少々 不遜かも知れませんが、ほぼ半年前に聞いたトヨタ自動車の 元副会長の講演と比べて トヨタの方が企業文化のプラットフォームが しっかりとあり、時代の変遷があっても根っこの部分は変化していないように思いました。つまり、トヨタは 不易流行の部分の区分けが ハッキリしていると感じたのです。

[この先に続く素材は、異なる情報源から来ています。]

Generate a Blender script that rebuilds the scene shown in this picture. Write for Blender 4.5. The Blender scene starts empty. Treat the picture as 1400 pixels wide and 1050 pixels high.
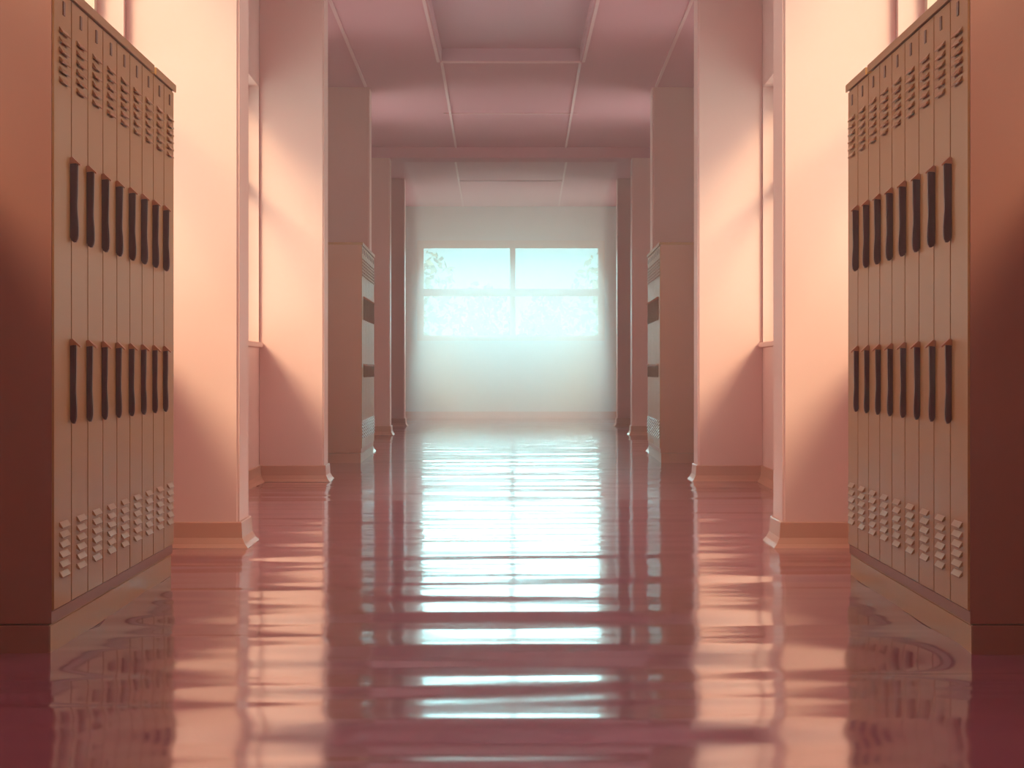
import bpy, bmesh, math, random
from mathutils import Vector
random.seed(7)
scene = bpy.context.scene
C = scene.collection

# ------------------------------------------------------------------ camera
K = 0.0134                      # the two sides of the hall open out slightly with depth
cam_d = bpy.data.cameras.new('camera'); cam = bpy.data.objects.new('camera', cam_d); C.objects.link(cam)
cam.location = (0, 0, 0.8); cam.rotation_euler = (math.radians(90), 0, 0)
cam_d.sensor_width = 36; cam_d.lens = 72.0
cam_d.shift_x = 1.5/1400; cam_d.shift_y = -18/1400
cam_d.clip_end = 500
scene.camera = cam

# ------------------------------------------------------------------ sky
world = bpy.data.worlds.new('sky'); scene.world = world; world.use_nodes = True
wn = world.node_tree; wn.nodes.clear()
SKY_STRENGTH = 2.0; SKY_UP = 26.0   # a hazy horizon under a brighter sky
w_out = wn.nodes.new('ShaderNodeOutputWorld'); w_bg = wn.nodes.new('ShaderNodeBackground')
w_tc = wn.nodes.new('ShaderNodeTexCoord'); w_sep = wn.nodes.new('ShaderNodeSeparateXYZ')
w_ramp = wn.nodes.new('ShaderNodeValToRGB')
wn.links.new(w_tc.outputs['Generated'], w_sep.inputs[0])
wn.links.new(w_sep.outputs['Y'], w_ramp.inputs[0])
w_ramp.color_ramp.elements[0].position = 0.86; w_ramp.color_ramp.elements[0].color = (0.9, 0.71, 0.54, 1)
w_ramp.color_ramp.elements[1].position = 0.975; w_ramp.color_ramp.elements[1].color = (0.39, 0.87, 0.94, 1)
w_z = wn.nodes.new('ShaderNodeMapRange'); w_z.interpolation_type = 'SMOOTHSTEP'
w_z.inputs['From Min'].default_value = 0.055; w_z.inputs['From Max'].default_value = 0.13
w_z.inputs['To Min'].default_value = 1.0; w_z.inputs['To Max'].default_value = SKY_UP
wn.links.new(w_sep.outputs['Z'], w_z.inputs['Value'])
w_fwd = wn.nodes.new('ShaderNodeMapRange'); w_fwd.interpolation_type = 'SMOOTHSTEP'     # brightest where the hall ends
w_fwd.inputs['From Min'].default_value = 0.92; w_fwd.inputs['From Max'].default_value = 0.985
w_fwd.inputs['To Min'].default_value = 1.5; w_fwd.inputs['To Max'].default_value = SKY_UP
wn.links.new(w_sep.outputs['Y'], w_fwd.inputs['Value']); wn.links.new(w_fwd.outputs[0], w_z.inputs['To Max'])
w_mul = wn.nodes.new('ShaderNodeVectorMath'); w_mul.operation = 'SCALE'
wn.links.new(w_ramp.outputs[0], w_mul.inputs[0]); wn.links.new(w_z.outputs[0], w_mul.inputs['Scale'])
wn.links.new(w_mul.outputs[0], w_bg.inputs['Color'])
w_bg.inputs['Strength'].default_value = SKY_STRENGTH
wn.links.new(w_bg.outputs[0], w_out.inputs[0])

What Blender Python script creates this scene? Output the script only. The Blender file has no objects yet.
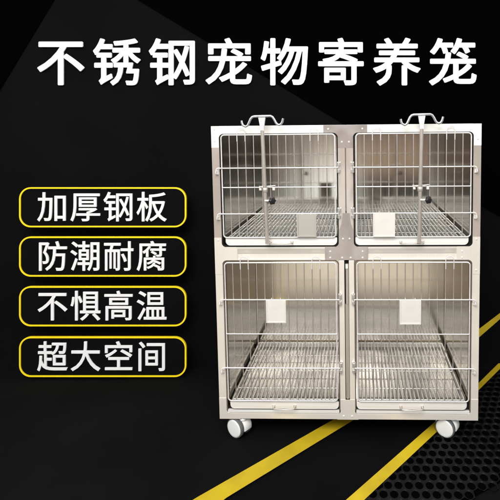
import bpy, bmesh, math, random
from mathutils import Vector, Matrix
random.seed(4)
PI = math.pi
scene = bpy.context.scene
COL = scene.collection

# ------------------------------------------------------------------ helpers
class MB:
    """collects shapes, then links them as one mesh object"""
    def __init__(self): self.v = []; self.f = []; self.s = []
    def add(self, vs, fs, smooth=False):
        o = len(self.v); self.v += [tuple(p) for p in vs]
        for f in fs: self.f.append([i + o for i in f]); self.s.append(smooth)
        return self
    def box(self, x0, x1, y0, y1, z0, z1, b=0.0):
        bm = bmesh.new(); bmesh.ops.create_cube(bm, size=1)
        bmesh.ops.scale(bm, vec=(x1 - x0, y1 - y0, z1 - z0), verts=bm.verts)
        bmesh.ops.translate(bm, vec=((x0 + x1) / 2, (y0 + y1) / 2, (z0 + z1) / 2), verts=bm.verts)
        if b: bmesh.ops.bevel(bm, geom=bm.edges[:], offset=b, segments=2, affect='EDGES', profile=.5)
        bm.verts.index_update()
        self.add([v.co for v in bm.verts], [[v.index for v in f.verts] for f in bm.faces]); bm.free()
        return self
    def tube(self, pts, r, n=8, closed=False, r1=None):
        pts = [Vector(p) for p in pts]; m = len(pts); rings = []
        up = None
        for i, p in enumerate(pts):
            if closed: t = (pts[(i + 1) % m] - pts[i - 1]).normalized()
            else: t = (pts[min(i + 1, m - 1)] - pts[max(i - 1, 0)]).normalized()
            if up is None:
                up = Vector((0, 1, 0)) if abs(t.y) < .9 else Vector((0, 0, 1))
            a = t.cross(up).normalized(); up = a.cross(t).normalized()
            rr = r if r1 is None else r + (r1 - r) * i / (m - 1)
            rings.append([p + (a * math.cos(2 * PI * k / n) + up * math.sin(2 * PI * k / n)) * rr for k in range(n)])
        vs = [q for ring in rings for q in ring]; fs = []
        for i in range(m if closed else m - 1):
            j = (i + 1) % m
            for k in range(n):
                l = (k + 1) % n; fs.append([i * n + k, i * n + l, j * n + l, j * n + k])
        self.add(vs, fs, True)
        if not closed:
            self.add(rings[0], [list(range(n))]); self.add(rings[-1], [list(range(n))[::-1]])
        return self
    def lathe(self, prof, origin, axis, n=32, smooth=True):
        ax = Vector(axis).normalized(); h = Vector((0, 0, 1)) if abs(ax.z) < .9 else Vector((1, 0, 0))
        a = ax.cross(h).normalized(); b = ax.cross(a)
        o = Vector(origin); vs = []; fs = []
        for r, t in prof:
            for k in range(n):
                c = 2 * PI * k / n; vs.append(o + ax * t + (a * math.cos(c) + b * math.sin(c)) * r)
        for i in range(len(prof) - 1):
            for k in range(n):
                l = (k + 1) % n; fs.append([i * n + k, i * n + l, (i + 1) * n + l, (i + 1) * n + k])
        self.add(vs, fs, smooth)
        return self
    def build(self, name, mat, parent=None, loc=(0, 0, 0)):
        me = bpy.data.meshes.new(name)
        me.from_pydata([Vector(p) - Vector(loc) for p in self.v], [], self.f); me.update()
        for p, s in zip(me.polygons, self.s): p.use_smooth = s
        bm = bmesh.new(); bm.from_mesh(me); bmesh.ops.recalc_face_normals(bm, faces=bm.faces); bm.to_mesh(me); bm.free()
        if mat: me.materials.append(mat)
        o = bpy.data.objects.new(name, me); COL.objects.link(o); o.location = loc
        if parent: o.parent = parent
        return o

def fill(outlines, d0, d1, bevel=0.0):
    """flat outlines (first = outside, others = holes) extruded between two depths: (verts, faces) with x, depth, z"""
    cu = bpy.data.curves.new('outline', 'CURVE'); cu.dimensions = '2D'; cu.fill_mode = 'BOTH'
    for ol in outlines:
        sp = cu.splines.new('POLY'); sp.points.add(len(ol) - 1); sp.use_cyclic_u = True
        for p, q in zip(sp.points, ol): p.co = (q[0], q[1], 0, 1)
    cu.extrude = abs(d1 - d0) / 2; cu.bevel_depth = bevel; cu.bevel_resolution = 1
    if bevel: cu.extrude -= bevel; cu.offset = -bevel
    o = bpy.data.objects.new('outline', cu); COL.objects.link(o)
    bpy.context.view_layer.update()
    me = bpy.data.meshes.new_from_object(o.evaluated_get(bpy.context.evaluated_depsgraph_get()))
    m = (d0 + d1) / 2
    vs = [(v.co.x, v.co.z + m, v.co.y) for v in me.vertices]; fs = [list(p.vertices) for p in me.polygons]
    bpy.data.objects.remove(o); bpy.data.curves.remove(cu); bpy.data.meshes.remove(me)
    bm = bmesh.new(); bv = [bm.verts.new(v) for v in vs]
    for f in fs:
        try: bm.faces.new([bv[i] for i in f])
        except ValueError: pass
    bmesh.ops.remove_doubles(bm, verts=bm.verts, dist=1e-5); bm.verts.index_update()
    r = ([v.co.copy() for v in bm.verts], [[v.index for v in f.verts] for f in bm.faces]); bm.free()
    return r

def rrect(x0, x1, z0, z1, r, n=6):
    rs = r if isinstance(r, (list, tuple)) else [r] * 4        # bl, br, tr, tl
    out = []
    for (cx, cz, a0, q) in ((x0 + rs[0], z0 + rs[0], PI, rs[0]), (x1 - rs[1], z0 + rs[1], 1.5 * PI, rs[1]),
                            (x1 - rs[2], z1 - rs[2], 0, rs[2]), (x0 + rs[3], z1 - rs[3], .5 * PI, rs[3])):
        if q <= 1e-6: out.append((cx, cz)); continue
        for k in range(n + 1):
            a = a0 + .5 * PI * k / n; out.append((cx + q * math.cos(a), cz + q * math.sin(a)))
    return out

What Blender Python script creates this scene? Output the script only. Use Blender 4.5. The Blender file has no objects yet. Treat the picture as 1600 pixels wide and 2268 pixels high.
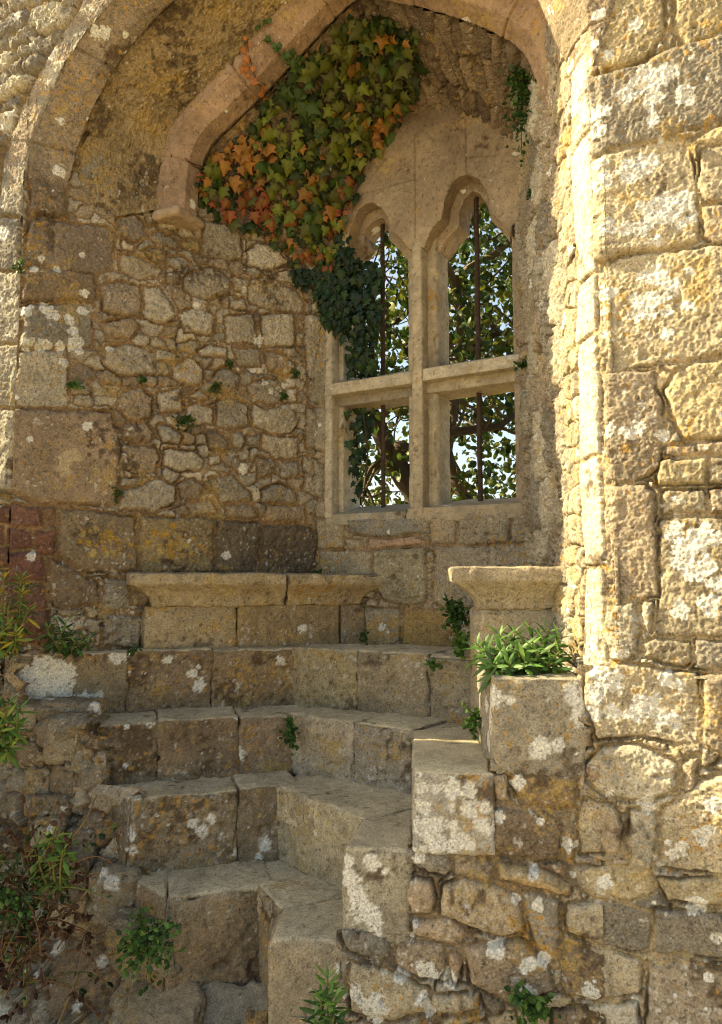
import bpy, math, random
import numpy as np
from mathutils import Vector, Matrix
from mathutils.bvhtree import BVHTree

rng = np.random.default_rng(7)
random.seed(7)
SC = bpy.context.scene
COL = SC.collection

# ------------------------------------------------------------------ camera
FPX = 1700.0                       # focal length in pixels of the 1600x2268 photograph
TH = math.atan(151 / FPX)          # pitch upwards
CAM = np.array([0, 0, 1.6])
cd = bpy.data.cameras.new('camera')
cam = bpy.data.objects.new('camera', cd); COL.objects.link(cam)
cam.location = CAM
cam.rotation_euler = (math.pi / 2 + TH, 0, 0)
cd.sensor_fit = 'VERTICAL'; cd.sensor_height = 24.0; cd.lens = FPX / 2268 * 24.0
cd.clip_start = 0.05; cd.clip_end = 3000
SC.camera = cam

# ------------------------------------------------------------------ sky, sun, exposure
SUN_EL = math.radians(34)
SX, SY = -0.972, 0.235              # horizontal direction towards the sun
sun_rot = math.atan2(SX, SY)
w = bpy.data.worlds.new('World'); SC.world = w; w.use_nodes = True
nt = w.node_tree; nt.nodes.clear()
sky = nt.nodes.new('ShaderNodeTexSky'); sky.sky_type = 'NISHITA'; sky.sun_disc = False
sky.sun_elevation = SUN_EL; sky.sun_rotation = sun_rot
sky.dust_density = 3.0; sky.air_density = 0.8; sky.ozone_density = 0.6
bg = nt.nodes.new('ShaderNodeBackground'); bg.inputs['Strength'].default_value = 0.12
wo = nt.nodes.new('ShaderNodeOutputWorld')
nt.links.new(sky.outputs[0], bg.inputs[0]); nt.links.new(bg.outputs[0], wo.inputs[0])
sd = bpy.data.lights.new('sun', 'SUN'); sd.energy = 5.0; sd.angle = math.radians(0.5); sd.color = (1.0, 0.86, 0.62)
sun = bpy.data.objects.new('sun', sd); COL.objects.link(sun)
sv = Vector((SX * math.cos(SUN_EL), SY * math.cos(SUN_EL), math.sin(SUN_EL))).normalized()
sun.rotation_euler = sv.to_track_quat('Z', 'Y').to_euler()
vs = SC.view_settings
vs.view_transform = 'Standard'; vs.look = 'None'; vs.exposure = 1.64; vs.gamma = 1
vs.use_white_balance = True; vs.white_balance_temperature = 7800; vs.white_balance_tint = 2
SC.cycles.pixel_filter_type = 'BLACKMAN_HARRIS'; SC.cycles.filter_width = 1.1; SC.cycles.max_bounces = 6; SC.cycles.diffuse_bounces = 4

# ------------------------------------------------------------------ projection from the photograph onto real planes
def ray(px, py):
    a = (px - 800) / FPX; b = (1134 - py) / FPX
    return np.array([a, math.cos(TH) - b * math.sin(TH), math.sin(TH) + b * math.cos(TH)])
class Plane:
    """vertical (or leaning) plane: plan point P0, plan direction d, outward normal towards the viewer"""
    def __init__(s, P0, d, lean=0.0, ztop=0.0):
        s.P0 = np.array(P0, float); d = np.array(d, float); s.d = d / np.linalg.norm(d)
        n = np.array([s.d[1], -s.d[0]])
        if n @ (s.P0) > 0: n = -n
        s.n = n; s.lean = lean; s.ztop = ztop
    def sz(s, px, py):
        r = ray(px, py)
        # (cam + t r - P0 - n*lean*(ztop - z)).n = 0
        A = r[:2] @ s.n + s.lean * r[2]
        B = s.P0 @ s.n + s.lean * (s.ztop - CAM[2])
        p = CAM + r * (B / A)
        return (p[:2] - s.P0) @ s.d, p[2]
    def pos(s, S, Z, H):
        k = H + s.lean * (s.ztop - Z)
        return np.stack([s.P0[0] + s.d[0] * S + s.n[0] * k, s.P0[1] + s.d[1] * S + s.n[1] * k, Z + 0 * S], -1)
    def shift(s, dn):
        return Plane(s.P0 + s.n * dn, s.d)
dl = (1.18, .65)
PF = Plane((.69, 2.17), (.914, -.406))
PW = Plane((-.22, 3.75), (.857, -.515))
PL = Plane((-1.40, 3.10), dl)
PM = Plane((-.77, 3.45), (.9, -.436))
PR = Plane((.688, 3.2), (-.016, -.85)); PR.n = np.array([-1.0, .0188]) / np.hypot(1, .0188)
PK = Plane((.672, 2.35), (.018, -.18)); PK.n = np.array([-.18, -.018]) / np.hypot(.18, .018)
PF2 = Plane((.63, 2.197), (-.989, .146))
PG = Plane((-.25, 2.585), (-.914, .406), lean=.30, ztop=1.30)

# ------------------------------------------------------------------ numeric noise
T3 = rng.random((64, 64, 64)).astype(np.float32)
def vn(P, sc, seed=0):
    q = P * sc + np.array([seed * 7.31 + 300.5, seed * 3.17 + 300.1, seed * 5.77 + 300.7])
    i = np.floor(q).astype(np.int64); f = (q - i).astype(np.float32); f = f * f * (3 - 2 * f)
    x0, y0, z0 = i[..., 0] & 63, i[..., 1] & 63, i[..., 2] & 63
    x1, y1, z1 = (x0 + 1) & 63, (y0 + 1) & 63, (z0 + 1) & 63
    fx, fy, fz = f[..., 0], f[..., 1], f[..., 2]
    a = T3[x0, y0, z0] * (1 - fx) + T3[x1, y0, z0] * fx
    b = T3[x0, y1, z0] * (1 - fx) + T3[x1, y1, z0] * fx
    c = T3[x0, y0, z1] * (1 - fx) + T3[x1, y0, z1] * fx
    e = T3[x0, y1, z1] * (1 - fx) + T3[x1, y1, z1] * fx
    return (a * (1 - fy) + b * fy) * (1 - fz) + (c * (1 - fy) + e * fy) * fz
def fbm(P, sc, seed=0, o=3):
    t = 0; a = 1; s = 0
    for k in range(o):
        t = t + a * (vn(P, sc * 2.03 ** k, seed + k * 13) - .5); s += a; a *= .5
    return t / s * 2
def sstep(x, a, b):
    t = np.clip((x - a) / (b - a), 0, 1); return t * t * (3 - 2 * t)
def mixc(c, d, m):
    return c * (1 - m[..., None]) + np.asarray(d, np.float32) * m[..., None]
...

ところが日産の場合 基底部分も含めて いつも世の中の変化とともにドラスティックに ゆらぐことがあります。(例えば 日産発祥の地の大阪にはその痕跡の気配すら無い、等々) それが組織のアイデンティティーを求める作業となり、その結果が この講演の冒頭にあるように鮎川氏や、ゴーハム氏の言葉の発掘作業となり、“日産のモノづくりには“家内工業”的運営に特長が有る” という認識につながったのではないかと 思いました。
これは トヨタのようなあり方が “着実で徹底していて良い”、というような良否の問題でも ないように思うのです。日産のように変幻自在に大きく変化しつつも 組織自体は生き延びることができる方が 結果として 変化力のある強い組織であるということかも知れません。その日産の 変化力の源泉はどこにあるのかは、今回の講演では分りませんでしたが・・・。いずれにせよ日産の従業員は 激変の中で戦い抜いている相当なツワモノ達と思われます。勇将の下、弱卒無し。ですが、講演者・高橋副会長は 非常に温和な方の印象でした。

このような 両社の性格の違いは、どうも創業者の性格の差によるものではないかと 何となく 思うのですがいかがでしょう。もし、そうだとすれば 企業にとって、その創業者の影響は絶大なものではないかと改めて思うものです。
とにかく、日本の2大自動車メーカーが このように全く異なる性格を持って 相互に競い合い発展しているということは 非常に興味深いことだと思った次第です。